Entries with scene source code
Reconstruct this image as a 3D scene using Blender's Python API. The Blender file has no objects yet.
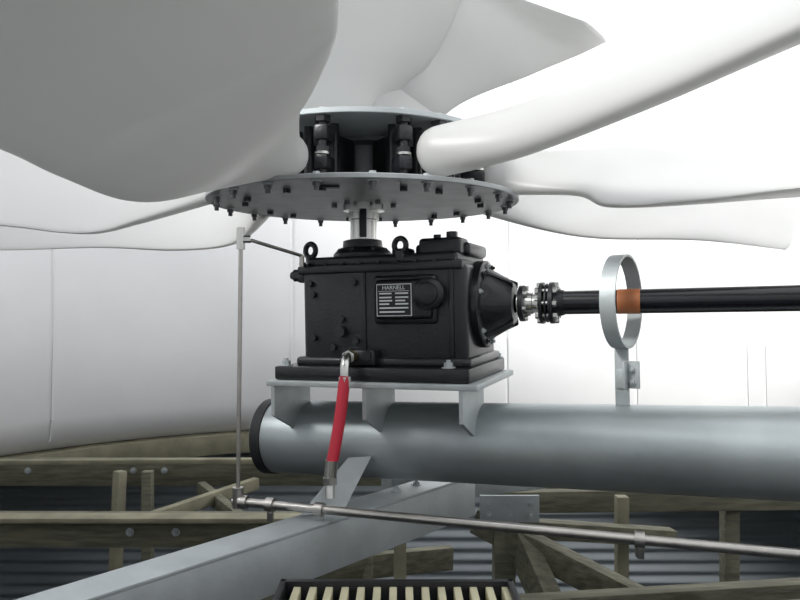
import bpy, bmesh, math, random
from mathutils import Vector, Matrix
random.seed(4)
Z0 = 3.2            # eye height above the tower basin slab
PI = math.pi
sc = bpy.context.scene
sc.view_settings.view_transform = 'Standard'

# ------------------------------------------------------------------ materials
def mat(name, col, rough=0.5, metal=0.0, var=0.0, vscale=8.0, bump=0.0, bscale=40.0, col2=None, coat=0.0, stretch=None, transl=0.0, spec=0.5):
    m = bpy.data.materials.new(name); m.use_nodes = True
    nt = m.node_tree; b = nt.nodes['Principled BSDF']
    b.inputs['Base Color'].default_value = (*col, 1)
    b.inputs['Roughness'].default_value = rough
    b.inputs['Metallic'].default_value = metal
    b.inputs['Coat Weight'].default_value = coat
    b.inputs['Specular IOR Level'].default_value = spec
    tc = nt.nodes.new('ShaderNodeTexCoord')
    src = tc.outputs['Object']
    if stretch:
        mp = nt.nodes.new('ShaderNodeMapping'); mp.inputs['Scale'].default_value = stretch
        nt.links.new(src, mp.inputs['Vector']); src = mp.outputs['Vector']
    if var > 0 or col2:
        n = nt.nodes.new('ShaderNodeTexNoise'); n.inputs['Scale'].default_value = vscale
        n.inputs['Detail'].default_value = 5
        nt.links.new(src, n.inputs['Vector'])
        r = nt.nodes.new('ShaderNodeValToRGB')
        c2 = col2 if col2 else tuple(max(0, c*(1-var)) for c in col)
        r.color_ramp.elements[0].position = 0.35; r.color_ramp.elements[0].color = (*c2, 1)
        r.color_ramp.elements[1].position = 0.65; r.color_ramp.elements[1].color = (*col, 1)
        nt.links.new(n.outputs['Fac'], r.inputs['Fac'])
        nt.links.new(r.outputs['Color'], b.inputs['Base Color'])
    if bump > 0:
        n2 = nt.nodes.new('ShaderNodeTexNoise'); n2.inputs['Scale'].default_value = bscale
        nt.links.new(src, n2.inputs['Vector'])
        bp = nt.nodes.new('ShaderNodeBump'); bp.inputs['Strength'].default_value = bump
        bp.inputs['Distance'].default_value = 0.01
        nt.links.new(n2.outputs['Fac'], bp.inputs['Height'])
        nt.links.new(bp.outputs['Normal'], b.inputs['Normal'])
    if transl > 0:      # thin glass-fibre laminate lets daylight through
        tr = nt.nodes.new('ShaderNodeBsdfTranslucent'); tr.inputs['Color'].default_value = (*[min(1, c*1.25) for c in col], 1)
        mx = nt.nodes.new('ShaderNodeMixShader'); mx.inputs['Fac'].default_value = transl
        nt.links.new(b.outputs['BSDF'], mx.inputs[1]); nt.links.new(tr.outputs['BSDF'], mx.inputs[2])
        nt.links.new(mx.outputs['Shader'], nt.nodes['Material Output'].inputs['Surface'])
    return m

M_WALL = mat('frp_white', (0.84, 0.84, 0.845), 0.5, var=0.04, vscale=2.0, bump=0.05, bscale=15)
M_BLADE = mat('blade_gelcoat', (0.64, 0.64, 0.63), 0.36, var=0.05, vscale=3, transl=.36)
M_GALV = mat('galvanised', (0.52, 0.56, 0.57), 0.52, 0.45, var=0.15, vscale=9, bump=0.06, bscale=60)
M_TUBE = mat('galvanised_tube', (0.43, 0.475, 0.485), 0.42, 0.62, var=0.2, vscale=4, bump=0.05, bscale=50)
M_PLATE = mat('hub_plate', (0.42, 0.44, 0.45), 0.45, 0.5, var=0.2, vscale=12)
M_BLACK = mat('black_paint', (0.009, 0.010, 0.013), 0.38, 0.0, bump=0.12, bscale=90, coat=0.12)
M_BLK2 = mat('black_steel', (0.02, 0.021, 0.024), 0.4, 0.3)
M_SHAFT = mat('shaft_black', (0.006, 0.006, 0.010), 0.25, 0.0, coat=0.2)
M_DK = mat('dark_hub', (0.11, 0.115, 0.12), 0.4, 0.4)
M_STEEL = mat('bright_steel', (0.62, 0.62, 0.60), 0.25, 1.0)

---

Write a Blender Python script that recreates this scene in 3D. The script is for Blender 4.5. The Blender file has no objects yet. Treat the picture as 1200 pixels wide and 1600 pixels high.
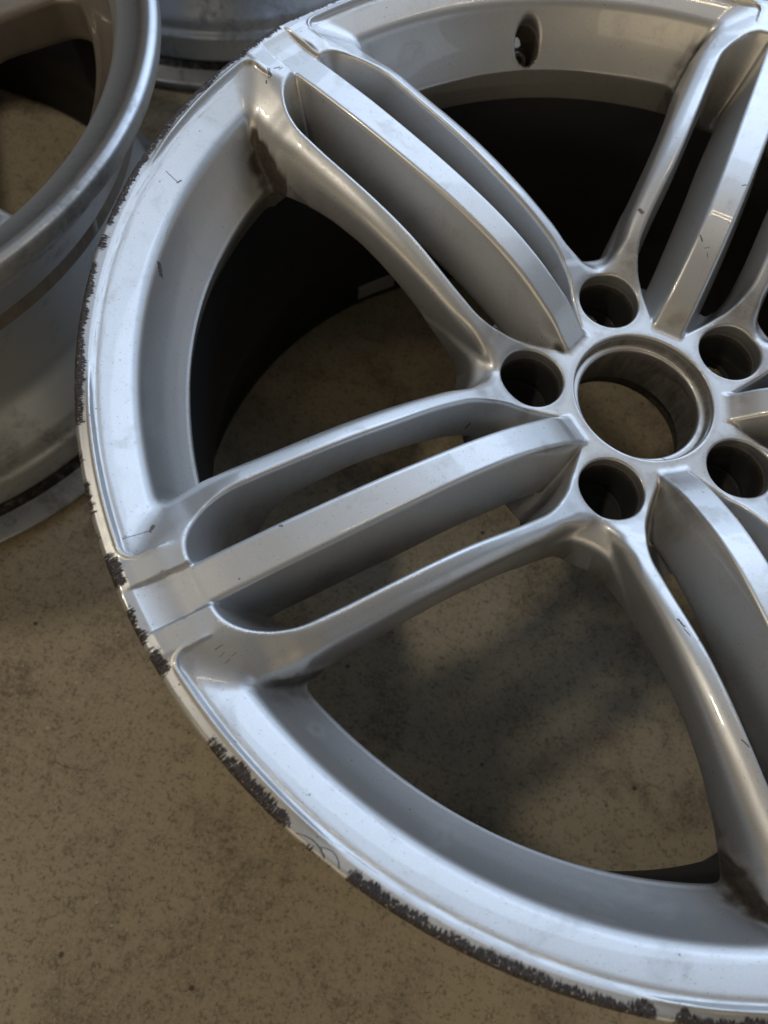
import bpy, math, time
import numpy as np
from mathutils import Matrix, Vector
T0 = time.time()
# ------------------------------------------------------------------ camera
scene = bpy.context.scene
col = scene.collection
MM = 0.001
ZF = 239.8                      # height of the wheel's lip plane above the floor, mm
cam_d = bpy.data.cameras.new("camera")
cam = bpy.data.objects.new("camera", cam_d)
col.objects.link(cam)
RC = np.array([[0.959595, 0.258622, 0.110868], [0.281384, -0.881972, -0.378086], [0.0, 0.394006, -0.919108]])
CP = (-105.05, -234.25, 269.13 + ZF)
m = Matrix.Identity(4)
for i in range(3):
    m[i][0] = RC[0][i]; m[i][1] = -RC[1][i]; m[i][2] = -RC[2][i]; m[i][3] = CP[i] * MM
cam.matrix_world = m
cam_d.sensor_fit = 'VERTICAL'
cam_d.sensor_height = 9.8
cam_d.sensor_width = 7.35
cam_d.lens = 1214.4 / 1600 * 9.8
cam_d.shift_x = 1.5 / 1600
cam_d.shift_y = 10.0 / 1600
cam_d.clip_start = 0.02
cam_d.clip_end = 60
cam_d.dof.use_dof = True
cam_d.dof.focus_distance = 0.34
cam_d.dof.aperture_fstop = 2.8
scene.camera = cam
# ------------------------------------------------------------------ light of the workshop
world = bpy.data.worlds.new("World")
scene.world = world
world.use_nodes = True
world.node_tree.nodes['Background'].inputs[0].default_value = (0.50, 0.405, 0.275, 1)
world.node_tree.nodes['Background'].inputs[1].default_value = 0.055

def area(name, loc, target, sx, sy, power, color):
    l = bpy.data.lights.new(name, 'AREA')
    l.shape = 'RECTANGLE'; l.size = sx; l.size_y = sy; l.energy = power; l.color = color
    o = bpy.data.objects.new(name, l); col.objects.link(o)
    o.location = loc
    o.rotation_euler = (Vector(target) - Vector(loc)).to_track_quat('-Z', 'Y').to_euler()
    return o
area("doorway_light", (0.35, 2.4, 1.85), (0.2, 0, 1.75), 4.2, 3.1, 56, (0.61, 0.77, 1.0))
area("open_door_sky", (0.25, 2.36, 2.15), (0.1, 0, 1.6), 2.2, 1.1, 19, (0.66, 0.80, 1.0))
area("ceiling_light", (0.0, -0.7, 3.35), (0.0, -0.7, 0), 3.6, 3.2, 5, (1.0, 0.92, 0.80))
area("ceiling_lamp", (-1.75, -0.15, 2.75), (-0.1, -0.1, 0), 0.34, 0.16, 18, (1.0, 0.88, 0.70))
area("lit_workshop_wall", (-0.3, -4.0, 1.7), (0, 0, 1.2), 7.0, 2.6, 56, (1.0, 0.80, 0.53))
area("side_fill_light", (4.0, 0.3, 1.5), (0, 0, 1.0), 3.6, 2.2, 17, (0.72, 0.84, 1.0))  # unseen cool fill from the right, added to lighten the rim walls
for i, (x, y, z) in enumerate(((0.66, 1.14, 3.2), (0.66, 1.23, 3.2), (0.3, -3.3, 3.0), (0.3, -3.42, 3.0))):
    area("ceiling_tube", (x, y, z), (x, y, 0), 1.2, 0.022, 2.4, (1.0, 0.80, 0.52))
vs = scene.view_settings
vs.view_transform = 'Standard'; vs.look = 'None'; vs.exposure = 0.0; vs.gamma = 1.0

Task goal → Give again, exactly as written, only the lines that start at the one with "Reconstruct this image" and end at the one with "sc.view_settings.view_transform = 'Standard'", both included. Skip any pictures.

Output →
Reconstruct this image as a 3D scene using Blender's Python API. The Blender file has no objects yet.
import bpy, bmesh, math, random
from mathutils import Vector, Matrix
random.seed(4)
Z0 = 3.2            # eye height above the tower basin slab
PI = math.pi
sc = bpy.context.scene
sc.view_settings.view_transform = 'Standard'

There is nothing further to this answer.